Two Wolves

Two Wolves Still.jpg


A short-form one-man-crew VR project created for a 24-hour VR challenge. Based on a Native American folktale, two characters played by the same actor meet in the woods, both embodying rival spirit animals from the story.


To see what could be conceived, created, and published all within 24 hours using either 360 video or Unity, all while being forbidden from using outside help (aside from assets in the Unity store).


A tight deadline is a great teacher. By doing everything end-to-end, the director could play with several aspects of VR that were previously left to others. And in keeping with the spirit of a 24-hour challenge, there was a lot of freedom to take big, fun risks for the sake of creativity and experimentation in this new medium.


From brainstorming to post-production, everything happened within 24 hours. Because there were two 2K cameras being used to shoot, the actor could appear on both sides as two different characters in the same 360 by properly stitching the videos together for a seamless integration.

Even more than with film, you need your audience to know what’s happening in Virtual Reality pretty much immediately, because they have so much else to see and do. So, in the editing room, the sound design utilized familiar tropes as storytelling shortcuts in order to allow the VR experience to quickly dive in and explore the subject.


There were a few big takeaways:

  1. 360 video can be FAST. With proper planning & execution, current hardware & software can give you incredible results with an insane turnaround time.

  2. In VR, you not only need to get the audience onboard with your plot but since most people are first-time VR viewers, you also need to teach them how VR works within the first few seconds of a project. A few elegant solutions were utilized to do exactly that.
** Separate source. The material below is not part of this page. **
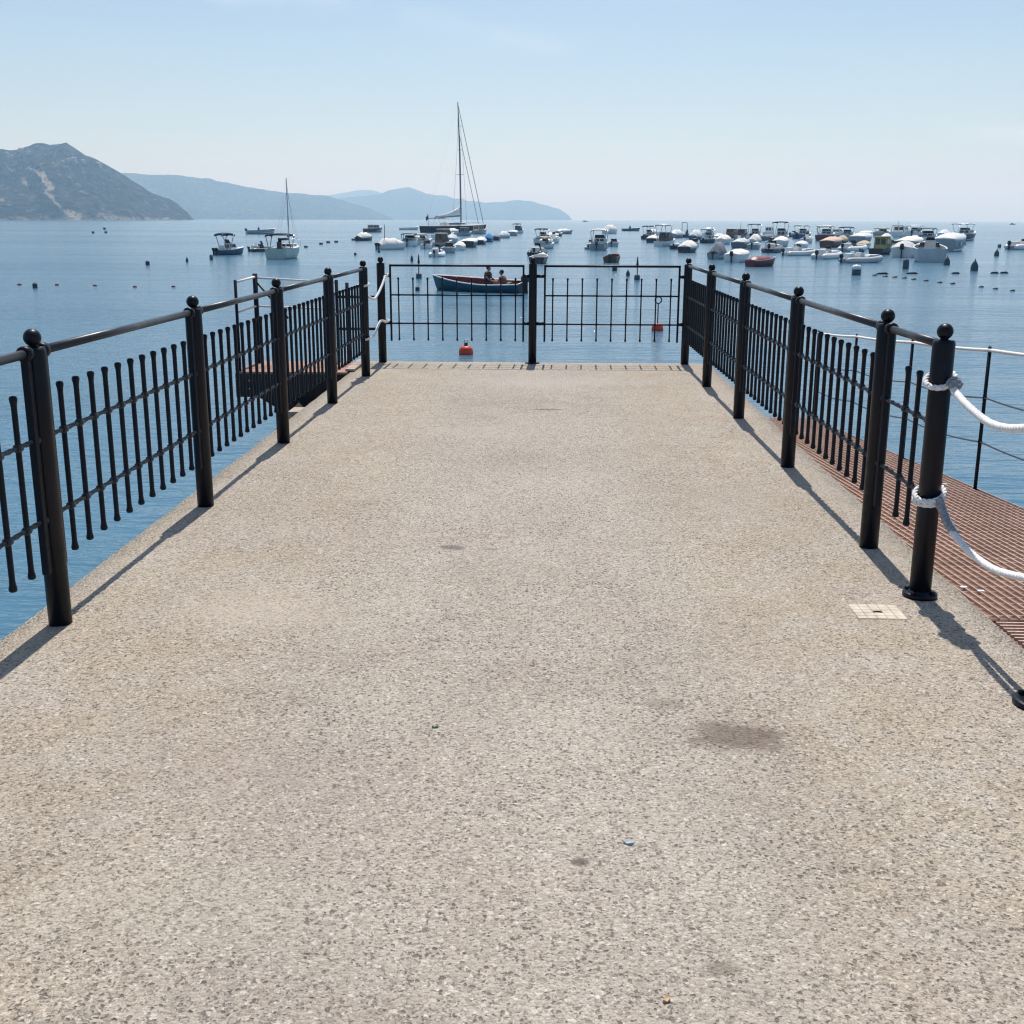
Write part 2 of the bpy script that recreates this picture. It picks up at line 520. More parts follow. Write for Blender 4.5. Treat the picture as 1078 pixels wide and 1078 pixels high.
def flange_mesh(r):
    mb = MB(); mb.lathe([(r, 0), (r, .016), (r - .006, .02), (PR + .004, .022), (PR + .002, .03), (PR - .01, .03)], n=28)
    for k in range(4):
        a = PI / 4 + k * PI / 2
        c = (math.cos(a) * (r + PR) / 2, math.sin(a) * (r + PR) / 2)
        mb.lathe([(.013, .02), (.013, .032), (.004, .034)], (c[0], c[1], 0), 6)
    return mb.mesh('base_flange', MT['iron'])


POST, BALL, FL = post_mesh(), ball_mesh(), flange_mesh(.074)
FLs = MB().lathe([(.085, 0), (.085, .008), (PR, .01)], n=24).mesh('base_flange', MT['iron'])


def picket_mesh(r, fl):
    z0, z1 = .25, .962
    return MB().lathe([(.004, z0), (fl * .8, z0 + .003), (fl, z0 + .011), (fl * .92, z0 + .020), (r * 1.12, z0 + .030), (r, z0 + .045), (r, z1 - .045), (r * 1.12, z1 - .030), (fl * .92, z1 - .020), (fl, z1 - .011), (fl * .8, z1 - .003), (.004, z1)], n=10).mesh('picket', MT['iron'])


PICK = picket_mesh(.0112, .0162)
GPICK = picket_mesh(.008, .0125)


def add_post(par, x, y, flange=None, z=0):
    p = inst('post', POST, par, (x, y, z))
    inst('finial', BALL, p)
    if flange: inst('base_flange', flange, p)
    return p


def crossbar(p0, p1, z, npk):
    """twisted square bar with a collar where each picket passes"""
    mb = MB()
    a, b = Vector((p0[0], p0[1], z)), Vector((p1[0], p1[1], z))
    L = (b - a).length
    m = int(L / .02)
    mb.tube([a.lerp(b, i / m) for i in range(m + 1)], .0105, 4, smooth=False, twist=.42)
    for q in npk:
        c = a.lerp(b, q)
        d = (b - a).normalized()
        mb.tube([c - d * .017, c - d * .012, c + d * .012, c + d * .017], [.011, .0175, .0175, .011], 10)
    for e in (a, b):
        mb.ball(e, .019, 10, 7)
    return mb


def bay(par, p0, p1, end_cap0=True, knob1=True, knob0=True):
    a, b = Vector((p0[0], p0[1], 0)), Vector((p1[0], p1[1], 0))
    d = (b - a).normalized(); L = (b - a).length
    off = .072
    s0, s1 = a + d * off, b - d * off
    # handrail
    mb = MB()
    h0 = s0 if knob0 else a + d * .03
    h1 = s1 if knob1 else b - d * .03
    mb.tube([h0 + Vector((0, 0, 1.1)), h1 + Vector((0, 0, 1.1))], .0178, 14)
    for e, k in ((s0, knob0), (s1, knob1)):
        if k:
            mb.tube([e + d * -.02 + Vector((0, 0, 1.1)), e + d * -.014 + Vector((0, 0, 1.1)), e + d * .014 + Vector((0, 0, 1.1)), e + d * .02 + Vector((0, 0, 1.1))], [.022, .031, .031, .022], 14, mat=1)
    mb.build('handrail', [MT['rail'], MT['iron']], par)
    # end stiles
    for e, k in ((s0, knob0), (s1, knob1)):
        if not k: continue
        st = MB()
        st.box((e.x, e.y, .655), (.03, .034, .85), math.atan2(d.y, d.x) - PI / 2)
        for z in (.445, .765):
            st.tube([e + Vector((0, 0, z)), (e - d * .045 if e is s0 else e + d * .045) + Vector((0, 0, z))], .012, 8)
        st.build('stile', MT['iron'], par, bevel=.004)
    npk = max(1, round((L - .41) / .1565) + 1)
    span = (npk - 1) * .1565
    t0 = (L - span) / 2
    if not knob1: t0 = L - span - .10
    if not knob0: t0 = .10
    qs = [(t0 + k * .1565) / L for k in range(npk)]
    c0, c1 = a + d * .05, b - d * .05
    Lc = (c1 - c0).length
    qc = [(q * L - .05) / Lc for q in qs]
    for z in (.765, .445):
        crossbar(c0, c1, z, qc).build('crossbar', MT['rail'], par)
    for q in qs:
        c = a.lerp(b, q)
        inst('picket', PICK, par, (c.x, c.y, 0), random.uniform(0, 6))


LP = [(-1.985, 2.36), (-1.972, 4.336), (-1.953, 6.304), (-1.937, 8.221), (-1.92, 10.096), (-1.903, 11.919)]
RP = [(1.571, 13.128), (1.585, 11.346), (1.602, 9.482), (1.619, 7.546), (1.637, 5.607), (1.650, 4.828)]
lf = thing('iron_fence', 'black iron picket fence with round ball topped posts along the left pier edge', 'fence', (0, 0, 0))
for p in LP: add_post(lf, *p)
for a, b in zip(LP[:-1], LP[1:]): bay(lf, a, b)
rf = thing('iron_fence', 'black iron picket fence with ball topped posts beside the brown ramp', 'fence', (0, 0, 0))
for i, p in enumerate(RP): add_post(rf, *p, flange=FL if i == 5 else None)
for i, (a, b) in enumerate(zip(RP[:-1], RP[1:])): bay(rf, a, b, knob1=(i != 4))

# lone posts
pL = thing('fence_post', 'black ball topped post at the far left corner, roped to the fence', 'post', (-1.895, 13.121, 0))
inst('shaft', POST, pL); inst('finial', BALL, pL)
pM = thing('fence_post', 'black post standing between the two gates at the pier end', 'post', (-.172, 13.12, 0))
inst('shaft', POST, pM); inst('finial', BALL, pM); inst('base_flange', FLs, pM)
pB = thing('fence_post', 'black post at right edge, only its bolted round base in view', 'post', (1.70, 3.665, 0))
inst('shaft', POST, pB); inst('finial', BALL, pB); inst('base_flange', flange_mesh(.094), pB)


def gate(x0, x1, y, label, pl, prr):
    g = thing('iron_gate', label, 'gate', ((x0 + x1) / 2, y, 0))
    ox = (x0 + x1) / 2
    h = (x1 - x0) / 2
    MB().tube([(-h, 0, 1.092), (h, 0, 1.092)], .012, 8).build('top_rail', MT['iron'], g)
    for sx in (-h, h):
        MB().box((sx, 0, .675), (.022, .022, .86)).build('stile', MT['iron'], g, bevel=.003)
    n = 9
    pxs = [-h + .09 + (2 * h - .18) * k / (n - 1) for k in range(n)]
    for z in (.765, .445):
        mb = MB(); mb.tube([(-h, 0, z), (h, 0, z)], .0095, 6)
        for px in pxs: mb.tube([(px - .012, 0, z), (px + .012, 0, z)], .0125, 8)
        mb.build('crossbar', MT['iron'], g)
    for px in pxs: inst('picket', GPICK, g, (px, 0, 0))
    for sx, tx in ((-h, pl - ox + PR), (h, prr - ox - PR)):
        for z in (.98, .45):
            MB().tube([(sx, 0, z), (tx, 0, z)], .019, 10).build('hinge_peg', MT['iron'], g)
    return g


gate(-1.787, -.278, 13.12, 'black iron gate of nine pickets left of the middle post', -1.895, -.172)
gate(-.036, 1.474, 13.12, 'black iron gate of nine pickets right of the middle post', -.172, 1.571)

# ------------------------------------------------------------------ ropes


def spline(pts, n=60):
    P = [Vector(p) for p in pts]
    P = [P[0] * 2 - P[1]] + P + [P[-1] * 2 - P[-2]]
    out = []
    m = len(P) - 3
    for i in range(n + 1):
        u = i / n * m
        k = min(int(u), m - 1); u -= k
        a, b, c, d = P[k:k + 4]
        out.append(.5 * (2 * b + (c - a) * u + (2 * a - 5 * b + 4 * c - d) * u * u + (3 * b - a - 3 * c + d) * u ** 3))
    return out


def strands(mb, path, r, pitch=.07, k=3, mat=0):
    P = [Vector(p) for p in path]
    # resample
    L = [0]
    for a, b in zip(P[:-1], P[1:]): L.append(L[-1] + (b - a).length)
    step = pitch / 8
    n = max(4, int(L[-1] / step))
    Q = []
    j = 0
    for i in range(n + 1):
        s = L[-1] * i / n
        while j < len(L) - 2 and L[j + 1] < s: j += 1
        u = (s - L[j]) / max(1e-9, L[j + 1] - L[j])
        Q.append(P[j].lerp(P[j + 1], u))
    u = None
    F = []
    for i in range(n + 1):
        tt = (Q[min(i + 1, n)] - Q[max(i - 1, 0)]).normalized()
        if u is None:
            up = Vector((0, 0, 1)) if abs(tt.z) < .9 else Vector((1, 0, 0))
            u = tt.cross(up).normalized()
        u = (u - tt * u.dot(tt)).normalized()
        F.append((u, tt.cross(u)))
    for q in range(k):
        pts = []
        for i in range(n + 1):
            a = 2 * PI * (q / k + (L[-1] * i / n) / pitch)
            pts.append(Q[i] + (F[i][0] * math.cos(a) + F[i][1] * math.sin(a)) * r * .5)
        mb.tube(pts, r * .56, 7, mat=mat)
    return mb


def ring_path(cx, cy, z, r, dz=0.03, ph=0., turns=1.0):
    n = int(36 * turns)
    return [(cx + r * math.cos(ph + 2 * PI * turns * k / n), cy + r * math.sin(ph + 2 * PI * turns * k / n), z + dz * math.sin(ph + 2 * PI * turns * k / n + .6)) for k in range(n + 1)]


px, py = RP[5]
ro = thing('mooring_rope', 'upper white rope tied round the nearest right post', 'rope', (px, py, .93))
mb = MB()
strands(mb, spline([(px + .035, py - .065, .925), (px + .018, 4.66, .915), (px + .002, 4.469, .893), (px + .0, 4.265, .872), (px + .0, 4.086, .882), (px + .006, 3.9, .916), (px + .036, 3.705, .955)]), .0155)
mb.build('line', MT['rope'], ro).location = (-px, -py, -.93)
mb = MB()
strands(mb, ring_path(px, py, .955, PR + .013, .028, 3.6), .0125)
mb.build('loop', MT['rope'], ro).location = (-px, -py, -.93)
mb = MB()
kx, ky, kz = px + .038, py - .062, .945
for a, rr in ((0.2, .023), (1.3, .021), (2.5, .018)):
    strands(mb, [(kx + rr * math.cos(2 * PI * k / 18), ky + rr * math.sin(2 * PI * k / 18) * math.cos(a), kz + rr * math.sin(2 * PI * k / 18) * math.sin(a) + .002 * k / 18) for k in range(19)], .0125)
mb.build('knot', MT['ropegrey'], ro).location = (-px, -py, -.93)

ro = thing('mooring_rope', 'lower white rope with grey spliced end tied low round the nearest right post', 'rope', (px, py, .44))
mb = MB()
strands(mb, spline([(px + .03, 4.6, .355), (px + .03, 4.423, .332), (px + .030, 4.27, .330), (px + .030, 4.12, .340), (px + .032, 3.947, .372), (px + .034, 3.8, .408), (px + .045, 3.705, .435)]), .0145)
mb.build('line', MT['rope'], ro).location = (-px, -py, -.44)
mb = MB(); strands(mb, ring_path(px, py, .466, PR + .013, .026, 3.6), .012); strands(mb, ring_path(px, py, .440, PR + .013, .016, 3.9), .0115)
mb.build('loop', MT['rope'], ro).location = (-px, -py, -.44)
mb = MB(); strands(mb, spline([(px + .02, py - .058, .455), (px + .03, py - .08, .42), (px + .034, 4.67, .375), (px + .037, 4.58, .352)], 24), .019, .05)
mb.build('splice', MT['ropegrey'], ro).location = (-px, -py, -.44)

for nm, z0, z1, lab in (('mooring_rope', .84, .98, 'short white rope hanging between far left posts near their tops'),
                        ('mooring_rope', .395, .47, 'short white rope hanging between far left posts at knee height')):
    ro = thing(nm, lab, 'rope', (-1.903, 11.919, z0))
    mb = MB()
    if z0 > .6: pts = [(-1.86, 11.93, z0 - .02), (-1.845, 12.3, z0 - .06), (-1.84, 12.75, z0 + .03), (-1.835, 13.07, z1)]
    else: pts = [(-1.86, 11.93, z0), (-1.85, 12.2, z0 + .0), (-1.86, 12.75, z0 + .1), (-1.845, 13.06, z1)]
    strands(mb, spline(pts), .013); mb.build('line', MT['rope'], ro).location = (1.903, -11.919, -z0)
    mb = MB(); strands(mb, ring_path(-1.903, 11.919, z0 + (.1 if z0 > .6 else 0), PR + .014, .012, 0), .013)
    strands(mb, ring_path(-1.84, 13.12, z1, .03, .01, 0, 1.0), .013)
    mb.build('loop', MT['rope'], ro).location = (1.903, -11.919, -z0)

# ------------------------------------------------------------------ brown access ramp at the right
ramp = thing('access_ramp', 'rusty brown ribbed ramp sloping down beside the right fence', 'ramp', (1.9, 4.66, -.03))


def rz_(y): return -.285 - .0718 * (y - 8.2)


RX0, RX1, RY0, RY1 = 1.885, 3.16, 4.66, 13.6


def rl(x, y, z): return (x - 1.9, y - 4.66, z + .03)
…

  3. Just like with film, the better your planning, the smoother the execution from concept to render. With a little bit puzzle-solving, there are always solutions to VR’s challenges.

One of the biggest hurdles in this field is to stop overthinking and just get out there and DO IT; get your hands dirty and make something so you can learn the ins and outs. All in all, this project was a whirlwind, but a great adventure and the final video is surprisingly good, given the constraints.